What you are asked to do ▸ Find and copy lines holding "from".

________________

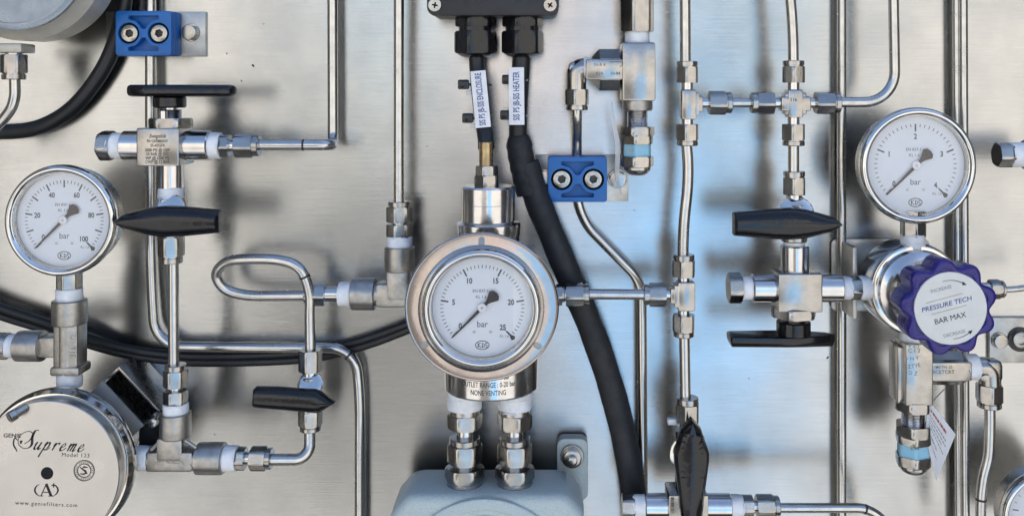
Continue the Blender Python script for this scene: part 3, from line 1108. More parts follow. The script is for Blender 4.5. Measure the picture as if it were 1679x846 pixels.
t = thing('ball_valve', 'small valve with black lever pointing right, below the tube loop', 'valve', W(509, 650, 80), 'valves with black handles')
d3 = 80
chain(t, 'v', 509, d3, [(573, 608, 'hex', 37, .2, 'nut'), (604, 620, 'neck', 26), (616, 680, 'cyl', 34, 0, 'body', 'nut'), (672, 705, 'nut+', 38, .2)])
part(MB().rev(W(510, 632, d3 + 8), (0, -.75, .5), [(0, 16), (3, 19), (9, 19), (11, 15), (11, 10)], 36), 'bonnet', 'chrome', t)
part(MB().cyl(W(509, 652, d3 + 14), OUT, 0, 20, 10), 'stem', 'polished', t)
o3 = W(518, 655, d3 + 26)
def mh3(u, v, w):
    a = R(-2.5)
    return o3 + Vector(((u * cos(a) - v * sin(a)) * fs(d3 + 26), -w, (u * sin(a) + v * cos(a)) * fs(d3 + 26)))
ol = [(-101, 15), (-97, 19), (-60, 20), (-20, 18.5), (0, 18.5), (8, 16), (16, 11), (33, 0), (18, -12), (10, -17), (0, -18.5), (-30, -17), (-70, -15), (-97, -14), (-101, -11)]
part(MB().layers(ol, [(0, .97, .9), (1.5, 1, 1), (8, 1, 1), (12, .99, .93), (15, .98, .78), (17, .965, .52), (18, .95, .25)], mh3), 'lever_handle', 'black', t, sharp=28)

tube('short bent steel tube curving up from the lower tee to the small valve', [(440, 753, dt), (508, 753, 95), (508, 700, d3)], 19, 48)
tube('steel pigtail tube looping left above the small valve, black mark on its bend',
     [(509, 580, d3), (508, 520, d3), (507, 478, d3 + 4), (492, 441, d3 + 8), (460, 427, d3 + 6), (405, 425, d3), (372, 430, d3 - 8), (355, 450, d3 - 16), (370, 474, d3 - 24), (405, 484, d3 - 28), (450, 485, d3 - 28), (528, 484, 56)],
     17.5, spline=True, marks=[(500, 453, d3 + 6)])

# ------------------------------------------------------------------ elbow between loop and the tall tube
t = thing('pipe_elbow', 'cast steel elbow left of the flanged gauge, joining loop tube and tall vertical tube', 'elbow fitting', W(654, 482, 70), 'cast tees and elbows')
de = 72
mb = MB()
bx(mb, 618, 674, 462, 501, de, 36, 6)
bx(mb, 636, 673, 440, 490, de, 39, 6)
mb.cyl(W(VX, 482, de), (1, 0, 0), (612 - VX) * fs(de), (640 - VX) * fs(de), 18)
part(mb, 'body', 'cast', t)
mb = MB().text('454', 11, FR(656, 462, de + 18.2, 4), ex=.5)
mb.text('1/2', 11, FR(656, 474, de + 18.2, 4), ex=.5)
part(mb, 'cast_marks', 'cast', t)
chain(t, 'h', 482, de, [(577, 616, 'collar', 52), (556, 580, 'tape', 40), (532, 558, 'neck', 24), (501, 534, 'nut-', 38, .1)])
chain(t, 'v', 655, de, [(404, 444, 'collar', 50), (387, 407, 'tape', 42), (367, 389, 'hex', 42, .25), (356, 370, 'neck', 24), (330, 364, 'nut-', 42, .25)])
tube('tall straight steel tube entering the elbow left of the flanged gauge', [(654, -60, de), (654, 342, de)], 17)

# ------------------------------------------------------------------ tubes close to the panel
tube('long tube behind the left valves, turning right and then down, black mark on second bend',
     [(247, -60, 20), (247, 430, 22), (255, 568, 25), (582, 571, 25), (590, 650, 25), (590, 920, 25)], 17, [60, 44, 46, 30], marks=[(573, 581, 25)])
tube('steel tube coming down and bending left into the upper left valve, black mark on it',
     [(545, -60, 30), (546, 237, 30), (544, 238, dt), (420, 238, dt)], 17, [22, 22], marks=[(498, 238, dt)])

# ------------------------------------------------------------------ cables and round housing at the left edge
cable('black_cable', 'thick black cable curving down past the top left blue clamp', [(206, -50, 18), (204, 0, 18), (192, 60, 18), (165, 120, 18), (118, 178, 18), (60, 210, 18), (-10, 217, 18), (-60, 215, 18)], 12.5)
cable('black_cable', 'upper of two black cables sagging across the panel behind the steel tee', [(-60, 478, 28), (0, 504, 28), (60, 524, 28), (120, 545, 28), (200, 570, 24), (300, 583, 16), (420, 582, 9), (520, 575, 9), (600, 555, 12), (670, 530, 16), (740, 500, 20)], 6.9, group='pair of black cables sagging across the panel')
cable('black_cable', 'lower of two black cables sagging across the panel behind the steel tee', [(-60, 491, 24), (0, 517, 24), (60, 536, 24), (120, 556, 24), (200, 579, 20), (300, 593, 14), (420, 593, 9), (520, 586, 9), (600, 566, 12), (670, 540, 16), (740, 510, 20)], 6.9, group='pair of black cables sagging across the panel')

t = thing('transmitter_housing', 'pale round instrument housing cut off by the top left corner of the view', 'instrument', Vector((-790, 0, 210)), None)
A2 = Vector((-770, 0, 0))
# centre on screen about (58,-62)
A2 = Vector(((52 - VX) * fs(100), 0, -(-62 - VY) * fs(100)))
part(MB().rev(A2, OUT, [(10, 40), (60, 60), (62, 112), (70, 121), (120, 122), (128, 116), (134, 112), (140, 109)], 96), 'casing', 'cream', t)
part(MB().rev(A2, OUT, [(136, 100), (142, 108.5), (148, 108.5), (151, 104), (151, 98), (148, 97), (148, 60)], 96), 'lid', 'lidsky', t)
part(MB().box(W(16, 80, 100), (58, 40, 14), 3), 'port_boss', 'cream', t)
chain(t, 'v', 23, 100, [(76, 94, 'neck', 26), (90, 131, 'nut+', 40, .25)])
tube('short steel tube bending down left below the pale round housing', [(24, 115, 100), (25, 165, 100), (12, 190, 96), (-40, 240, 90)], 17, [30, 30])

clamp('blue clamp on the tube at top left, one hex bolt showing right of it', 189, 281, 18, 92, (175, 338, 20, 93), 46, [(314, 54, 13)], 247, step=(272, 291))
clamp('blue clamp on the thin tube right of the middle cable, beside the relief valve', 898, 996, 257, 332, (878, 1030, 254, 330), 46, [(1012, 293, 14), (893, 292, 13)], 946)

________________

Response to the task ▸
Continue the Blender Python script for this scene: part 3, from line 1108. More parts follow. The script is for Blender 4.5. Measure the picture as if it were 1679x846 pixels.
tube('short bent steel tube curving up from the lower tee to the small valve', [(440, 753, dt), (508, 753, 95), (508, 700, d3)], 19, 48)